*Task details*. Keep to the lines between the one holding "Build this scene" and the one holding "random.seed(7)", inclusive, and write them out exactly.

*** Data records

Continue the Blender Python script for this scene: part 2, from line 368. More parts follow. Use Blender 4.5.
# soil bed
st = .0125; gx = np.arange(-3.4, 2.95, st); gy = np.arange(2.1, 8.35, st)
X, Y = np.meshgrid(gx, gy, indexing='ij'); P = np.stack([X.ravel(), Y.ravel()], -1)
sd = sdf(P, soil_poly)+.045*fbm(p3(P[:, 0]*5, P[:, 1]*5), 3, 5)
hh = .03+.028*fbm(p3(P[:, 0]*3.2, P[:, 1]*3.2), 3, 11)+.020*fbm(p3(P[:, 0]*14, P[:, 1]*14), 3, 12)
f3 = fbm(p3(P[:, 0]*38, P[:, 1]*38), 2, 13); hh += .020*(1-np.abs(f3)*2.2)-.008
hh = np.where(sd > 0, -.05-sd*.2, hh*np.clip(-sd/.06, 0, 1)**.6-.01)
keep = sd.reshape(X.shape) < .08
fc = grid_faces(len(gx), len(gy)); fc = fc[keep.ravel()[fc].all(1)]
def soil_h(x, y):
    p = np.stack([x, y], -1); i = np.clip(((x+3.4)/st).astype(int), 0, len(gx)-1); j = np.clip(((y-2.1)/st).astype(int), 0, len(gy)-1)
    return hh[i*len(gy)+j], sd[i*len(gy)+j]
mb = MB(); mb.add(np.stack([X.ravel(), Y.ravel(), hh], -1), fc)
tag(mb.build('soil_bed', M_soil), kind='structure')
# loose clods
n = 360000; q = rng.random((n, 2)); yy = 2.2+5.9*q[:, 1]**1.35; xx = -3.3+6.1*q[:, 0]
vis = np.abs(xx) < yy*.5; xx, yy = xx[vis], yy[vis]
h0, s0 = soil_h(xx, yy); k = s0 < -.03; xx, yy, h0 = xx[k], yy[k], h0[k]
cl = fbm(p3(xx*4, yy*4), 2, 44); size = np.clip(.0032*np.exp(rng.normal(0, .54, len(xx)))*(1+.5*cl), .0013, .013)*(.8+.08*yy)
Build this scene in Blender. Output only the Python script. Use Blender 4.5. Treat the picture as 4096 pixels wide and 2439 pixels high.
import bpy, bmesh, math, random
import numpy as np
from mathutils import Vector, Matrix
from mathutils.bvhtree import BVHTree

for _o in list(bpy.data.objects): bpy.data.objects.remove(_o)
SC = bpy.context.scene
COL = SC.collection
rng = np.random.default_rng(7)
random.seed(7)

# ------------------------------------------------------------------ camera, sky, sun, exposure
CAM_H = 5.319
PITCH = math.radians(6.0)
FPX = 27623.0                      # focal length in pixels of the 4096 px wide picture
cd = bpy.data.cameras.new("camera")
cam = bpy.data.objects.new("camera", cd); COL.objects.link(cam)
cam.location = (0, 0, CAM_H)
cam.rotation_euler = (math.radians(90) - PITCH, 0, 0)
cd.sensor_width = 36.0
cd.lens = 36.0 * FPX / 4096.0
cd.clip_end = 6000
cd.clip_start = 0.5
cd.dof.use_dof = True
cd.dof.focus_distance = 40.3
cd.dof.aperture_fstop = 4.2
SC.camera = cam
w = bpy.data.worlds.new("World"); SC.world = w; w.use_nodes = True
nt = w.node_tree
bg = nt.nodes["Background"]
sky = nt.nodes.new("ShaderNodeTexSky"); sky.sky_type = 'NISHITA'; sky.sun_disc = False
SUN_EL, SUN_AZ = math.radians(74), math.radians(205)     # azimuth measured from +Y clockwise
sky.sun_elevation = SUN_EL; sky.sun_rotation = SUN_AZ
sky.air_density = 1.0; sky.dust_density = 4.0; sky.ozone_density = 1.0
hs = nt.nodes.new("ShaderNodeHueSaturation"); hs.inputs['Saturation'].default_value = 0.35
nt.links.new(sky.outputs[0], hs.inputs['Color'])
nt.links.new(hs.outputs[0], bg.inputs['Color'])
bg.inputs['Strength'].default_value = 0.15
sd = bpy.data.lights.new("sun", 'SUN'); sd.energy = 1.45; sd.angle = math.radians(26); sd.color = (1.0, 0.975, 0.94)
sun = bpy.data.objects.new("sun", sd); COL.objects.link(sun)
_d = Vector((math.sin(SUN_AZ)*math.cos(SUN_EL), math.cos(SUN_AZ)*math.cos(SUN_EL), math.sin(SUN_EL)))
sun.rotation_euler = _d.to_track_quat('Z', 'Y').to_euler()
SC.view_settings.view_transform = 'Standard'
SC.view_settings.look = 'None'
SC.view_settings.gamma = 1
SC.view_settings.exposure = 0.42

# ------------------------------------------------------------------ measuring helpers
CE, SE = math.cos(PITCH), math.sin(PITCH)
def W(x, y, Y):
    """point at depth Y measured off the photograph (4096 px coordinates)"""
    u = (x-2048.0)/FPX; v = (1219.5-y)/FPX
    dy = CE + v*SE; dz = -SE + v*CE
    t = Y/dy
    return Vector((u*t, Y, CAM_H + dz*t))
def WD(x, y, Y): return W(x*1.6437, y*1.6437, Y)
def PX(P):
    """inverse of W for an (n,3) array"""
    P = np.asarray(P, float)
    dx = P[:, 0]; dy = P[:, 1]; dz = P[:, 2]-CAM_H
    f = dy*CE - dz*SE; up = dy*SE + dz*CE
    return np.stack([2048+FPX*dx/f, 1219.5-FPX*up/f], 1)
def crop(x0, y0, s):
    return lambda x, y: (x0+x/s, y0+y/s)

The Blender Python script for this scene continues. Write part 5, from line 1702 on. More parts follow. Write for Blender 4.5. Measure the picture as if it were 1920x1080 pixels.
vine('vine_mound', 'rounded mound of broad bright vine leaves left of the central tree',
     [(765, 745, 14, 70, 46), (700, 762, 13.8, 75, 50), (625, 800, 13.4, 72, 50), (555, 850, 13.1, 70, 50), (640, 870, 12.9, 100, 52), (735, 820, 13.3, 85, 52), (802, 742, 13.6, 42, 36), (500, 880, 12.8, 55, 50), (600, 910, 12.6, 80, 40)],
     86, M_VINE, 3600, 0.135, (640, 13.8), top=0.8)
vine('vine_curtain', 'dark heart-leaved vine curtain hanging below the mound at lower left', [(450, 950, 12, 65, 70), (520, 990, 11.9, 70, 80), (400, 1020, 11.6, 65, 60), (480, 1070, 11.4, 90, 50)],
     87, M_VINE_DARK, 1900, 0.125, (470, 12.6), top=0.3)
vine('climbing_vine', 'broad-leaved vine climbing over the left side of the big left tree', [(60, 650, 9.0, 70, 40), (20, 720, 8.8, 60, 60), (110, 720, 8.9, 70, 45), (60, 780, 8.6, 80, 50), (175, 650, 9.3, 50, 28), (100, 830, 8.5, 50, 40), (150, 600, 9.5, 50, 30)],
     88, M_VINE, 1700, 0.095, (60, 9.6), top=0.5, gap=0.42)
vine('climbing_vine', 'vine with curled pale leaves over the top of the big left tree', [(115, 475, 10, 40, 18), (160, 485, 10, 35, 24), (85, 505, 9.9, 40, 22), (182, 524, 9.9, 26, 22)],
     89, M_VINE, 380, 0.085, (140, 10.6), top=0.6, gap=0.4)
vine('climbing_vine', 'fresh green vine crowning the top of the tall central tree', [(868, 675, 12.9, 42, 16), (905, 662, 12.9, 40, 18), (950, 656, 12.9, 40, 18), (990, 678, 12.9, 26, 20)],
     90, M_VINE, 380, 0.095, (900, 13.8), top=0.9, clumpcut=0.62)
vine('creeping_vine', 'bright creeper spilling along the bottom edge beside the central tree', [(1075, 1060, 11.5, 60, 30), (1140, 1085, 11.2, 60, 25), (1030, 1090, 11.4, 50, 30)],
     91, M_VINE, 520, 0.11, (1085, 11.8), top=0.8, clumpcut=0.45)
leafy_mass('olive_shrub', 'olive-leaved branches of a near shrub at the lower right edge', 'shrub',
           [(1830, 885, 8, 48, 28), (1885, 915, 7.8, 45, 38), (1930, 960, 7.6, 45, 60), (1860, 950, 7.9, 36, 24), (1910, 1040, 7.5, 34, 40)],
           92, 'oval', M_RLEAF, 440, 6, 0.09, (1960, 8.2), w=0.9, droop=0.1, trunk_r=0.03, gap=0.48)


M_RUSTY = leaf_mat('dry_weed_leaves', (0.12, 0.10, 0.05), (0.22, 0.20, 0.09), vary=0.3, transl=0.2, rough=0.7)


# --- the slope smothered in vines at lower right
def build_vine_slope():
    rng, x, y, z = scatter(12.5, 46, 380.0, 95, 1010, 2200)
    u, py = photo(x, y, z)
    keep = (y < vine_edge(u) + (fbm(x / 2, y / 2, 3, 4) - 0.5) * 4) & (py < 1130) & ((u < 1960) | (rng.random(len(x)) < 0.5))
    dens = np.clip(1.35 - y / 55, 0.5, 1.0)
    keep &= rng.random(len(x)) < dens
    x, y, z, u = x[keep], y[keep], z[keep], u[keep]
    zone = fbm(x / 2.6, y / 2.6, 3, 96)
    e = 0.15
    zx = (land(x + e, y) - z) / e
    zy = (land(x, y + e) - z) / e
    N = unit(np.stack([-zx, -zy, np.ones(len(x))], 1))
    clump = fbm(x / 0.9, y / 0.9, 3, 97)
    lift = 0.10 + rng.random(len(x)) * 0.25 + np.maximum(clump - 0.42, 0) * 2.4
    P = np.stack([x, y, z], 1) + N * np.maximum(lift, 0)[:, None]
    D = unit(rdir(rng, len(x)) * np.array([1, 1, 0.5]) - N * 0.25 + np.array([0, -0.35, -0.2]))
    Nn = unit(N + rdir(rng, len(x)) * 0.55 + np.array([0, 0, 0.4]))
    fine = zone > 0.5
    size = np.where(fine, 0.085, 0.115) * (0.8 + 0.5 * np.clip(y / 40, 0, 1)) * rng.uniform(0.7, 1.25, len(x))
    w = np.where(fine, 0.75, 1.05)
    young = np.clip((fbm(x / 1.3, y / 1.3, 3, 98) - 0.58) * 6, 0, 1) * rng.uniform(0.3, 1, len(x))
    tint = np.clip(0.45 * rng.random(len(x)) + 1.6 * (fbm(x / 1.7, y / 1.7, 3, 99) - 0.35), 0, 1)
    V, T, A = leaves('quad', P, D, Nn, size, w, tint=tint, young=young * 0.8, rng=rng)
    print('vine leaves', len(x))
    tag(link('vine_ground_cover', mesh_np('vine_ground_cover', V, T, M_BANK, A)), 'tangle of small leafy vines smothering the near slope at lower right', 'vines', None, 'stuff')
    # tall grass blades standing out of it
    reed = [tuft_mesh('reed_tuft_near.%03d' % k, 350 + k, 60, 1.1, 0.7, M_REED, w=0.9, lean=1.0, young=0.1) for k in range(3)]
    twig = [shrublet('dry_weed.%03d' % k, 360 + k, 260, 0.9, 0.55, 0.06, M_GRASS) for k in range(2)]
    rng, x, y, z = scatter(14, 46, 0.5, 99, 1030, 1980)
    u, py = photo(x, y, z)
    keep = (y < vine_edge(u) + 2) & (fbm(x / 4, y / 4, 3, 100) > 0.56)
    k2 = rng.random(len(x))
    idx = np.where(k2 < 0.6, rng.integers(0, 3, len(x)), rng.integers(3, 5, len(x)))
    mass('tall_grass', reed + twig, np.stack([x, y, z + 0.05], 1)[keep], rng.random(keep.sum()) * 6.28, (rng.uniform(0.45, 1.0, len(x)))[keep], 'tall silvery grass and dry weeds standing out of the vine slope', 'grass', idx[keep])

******

*Reply*.
Build this scene in Blender. Output only the Python script. Use Blender 4.5. Treat the picture as 4096 pixels wide and 2439 pixels high.
import bpy, bmesh, math, random
import numpy as np
from mathutils import Vector, Matrix
from mathutils.bvhtree import BVHTree

for _o in list(bpy.data.objects): bpy.data.objects.remove(_o)
SC = bpy.context.scene
COL = SC.collection
rng = np.random.default_rng(7)
random.seed(7)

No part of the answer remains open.